====== Exercise input ======

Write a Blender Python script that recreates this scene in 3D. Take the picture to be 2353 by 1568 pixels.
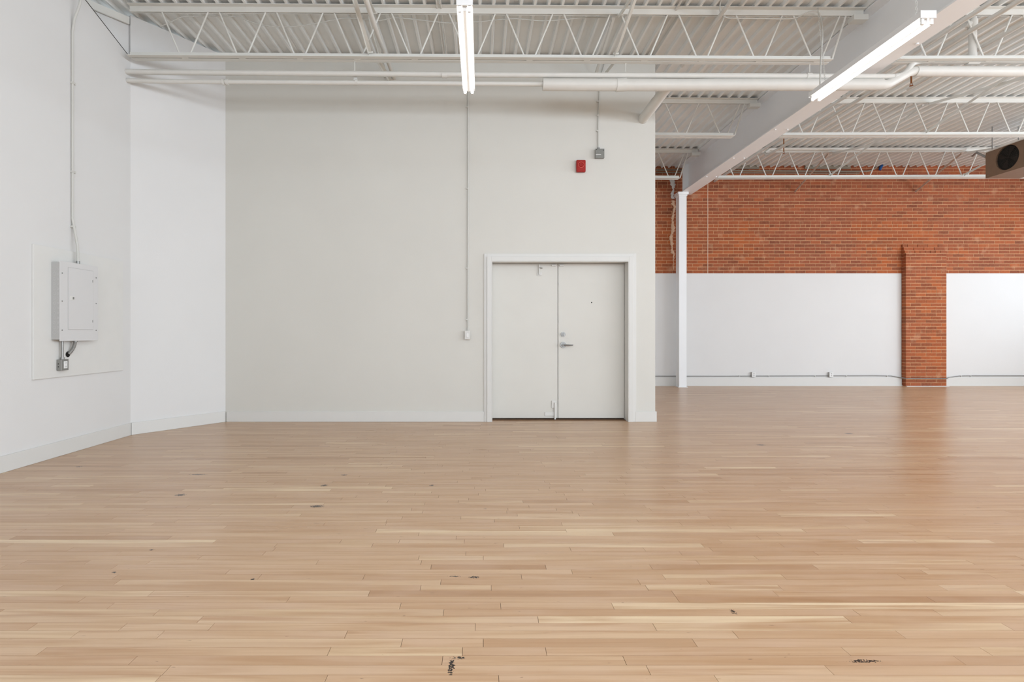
import bpy, math, random
from mathutils import Vector, Matrix
random.seed(7)
for o in list(bpy.data.objects): bpy.data.objects.remove(o, do_unlink=True)
S = bpy.context.scene
C = S.collection

# ---------------------------------------------------------------- camera
H = 1.17; F = 1235.0; VX = 1105.0; VY = 764.0      # eye height, focal length and vanishing point in 2353 x 1568 pixels
cam_d = bpy.data.cameras.new('camera'); cam = bpy.data.objects.new('camera', cam_d); C.objects.link(cam)
cam.location = (0, 0, H); cam.rotation_euler = (math.pi/2, 0, 0)
cam_d.sensor_width = 36; cam_d.lens = F/2353*36
cam_d.shift_x = (1176.5-VX)/2353; cam_d.shift_y = (VY-784)/2353
cam_d.clip_start = .05; cam_d.clip_end = 100
S.camera = cam
# ---------------------------------------------------------------- exposure, world, lights
S.view_settings.view_transform = 'Standard'; S.view_settings.look = 'None'
S.view_settings.gamma = 1; S.view_settings.use_curve_mapping = False
S.view_settings.exposure = 0.05
w = bpy.data.worlds.new('world'); S.world = w; w.use_nodes = True
w.node_tree.nodes['Background'].inputs[0].default_value = (.85, .93, 1, 1)
w.node_tree.nodes['Background'].inputs[1].default_value = 1.0

def area(name, loc, rot, sx, sy, watts, col=(1, 1, 1)):
    d = bpy.data.lights.new(name, 'AREA'); d.shape = 'RECTANGLE'; d.size = sx; d.size_y = sy
    d.energy = watts; d.color = col
    o = bpy.data.objects.new(name, d); C.objects.link(o); o.location = loc; o.rotation_euler = rot
    return o
# daylight through the window row of the right-hand wall
for y, e_ in ((-2.6, 165), (0.6, 165), (3.8, 165), (7.0, 105), (9.9, 35)):
    area('daylight_right', (12.9, y, 2.3), (0, math.radians(90), 0), 2.2, 2.4, e_, (.83, .93, 1.06))
# daylight through the street windows behind the camera
for i, x in enumerate((-2.2, 1.6, 5.4, 9.2)):
    area('daylight_rear', (x, -4.9, 2.3), (math.radians(90), 0, 0), 2.6, 2.4, 62, (.84, .935, 1.05))
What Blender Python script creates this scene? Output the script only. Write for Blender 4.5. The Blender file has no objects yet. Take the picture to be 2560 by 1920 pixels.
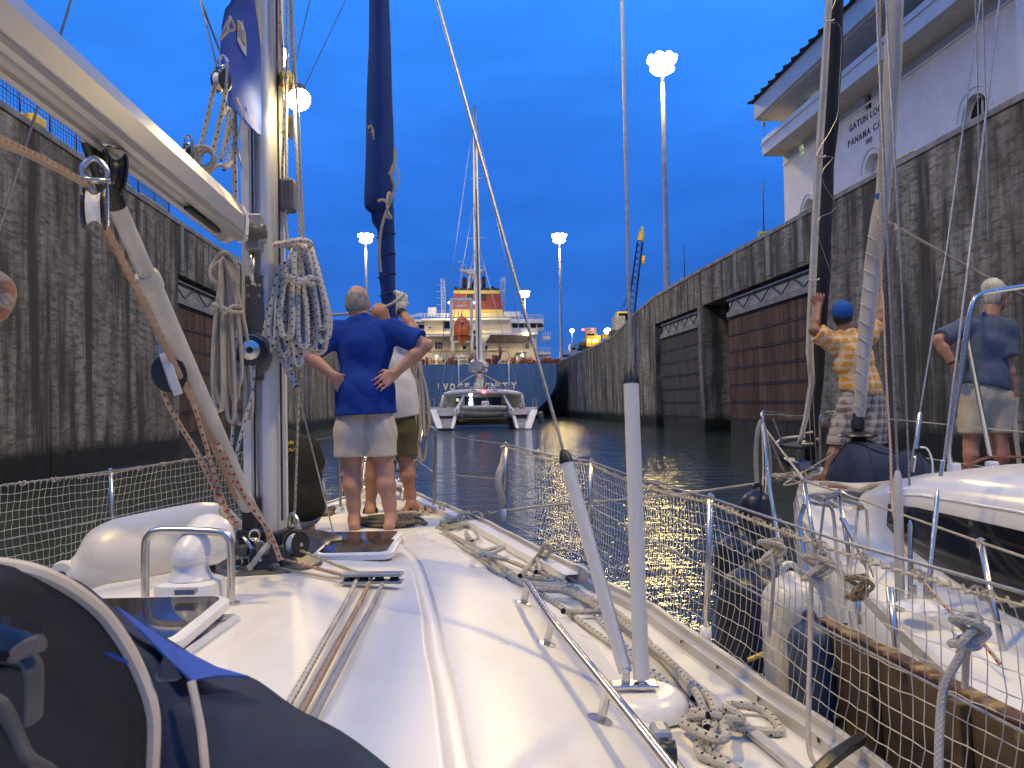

======

▶ **Required work**
Copy each line of the records that contains the word "Blender".

▶ **Answer to the exercise**
Write a Blender Python script that recreates this scene in 3D. Take the picture to be 2353 by 1568 pixels.
What Blender Python script creates this scene? Output the script only. Write for Blender 4.5. The Blender file has no objects yet. Take the picture to be 2560 by 1920 pixels.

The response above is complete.